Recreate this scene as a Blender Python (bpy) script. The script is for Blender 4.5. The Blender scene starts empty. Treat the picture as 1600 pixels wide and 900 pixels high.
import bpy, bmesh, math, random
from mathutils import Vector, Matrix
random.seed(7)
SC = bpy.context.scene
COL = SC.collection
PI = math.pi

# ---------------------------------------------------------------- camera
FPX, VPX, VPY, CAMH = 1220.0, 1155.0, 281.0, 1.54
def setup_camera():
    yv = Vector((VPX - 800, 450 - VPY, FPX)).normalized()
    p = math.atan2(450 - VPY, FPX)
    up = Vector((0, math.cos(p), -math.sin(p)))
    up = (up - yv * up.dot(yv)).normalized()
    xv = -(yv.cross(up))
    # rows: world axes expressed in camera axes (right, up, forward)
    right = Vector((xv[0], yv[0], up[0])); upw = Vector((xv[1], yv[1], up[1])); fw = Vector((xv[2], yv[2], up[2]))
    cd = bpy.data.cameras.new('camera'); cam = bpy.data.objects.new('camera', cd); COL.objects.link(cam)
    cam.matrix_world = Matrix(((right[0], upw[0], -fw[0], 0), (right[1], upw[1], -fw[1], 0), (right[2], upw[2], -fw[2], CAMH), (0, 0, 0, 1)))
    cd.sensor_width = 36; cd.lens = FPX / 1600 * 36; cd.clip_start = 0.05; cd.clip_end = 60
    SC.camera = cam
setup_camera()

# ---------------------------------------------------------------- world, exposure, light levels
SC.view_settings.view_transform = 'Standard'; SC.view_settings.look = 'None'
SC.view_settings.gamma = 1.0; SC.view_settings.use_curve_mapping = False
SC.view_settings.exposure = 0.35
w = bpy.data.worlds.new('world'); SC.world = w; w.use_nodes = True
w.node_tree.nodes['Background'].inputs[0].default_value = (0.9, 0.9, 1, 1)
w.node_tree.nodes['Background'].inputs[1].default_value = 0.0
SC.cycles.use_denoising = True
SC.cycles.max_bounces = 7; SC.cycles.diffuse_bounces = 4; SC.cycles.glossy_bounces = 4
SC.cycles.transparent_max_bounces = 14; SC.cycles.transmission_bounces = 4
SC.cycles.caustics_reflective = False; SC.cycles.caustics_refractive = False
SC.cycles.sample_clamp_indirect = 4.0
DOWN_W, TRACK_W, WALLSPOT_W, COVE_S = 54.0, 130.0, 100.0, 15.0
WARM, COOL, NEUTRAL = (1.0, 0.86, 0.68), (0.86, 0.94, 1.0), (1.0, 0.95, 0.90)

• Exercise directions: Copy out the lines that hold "scene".

• Final result:
Recreate this scene as a Blender Python (bpy) script. The script is for Blender 4.5. The Blender scene starts empty. Treat the picture as 1600 pixels wide and 900 pixels high.
SC = bpy.context.scene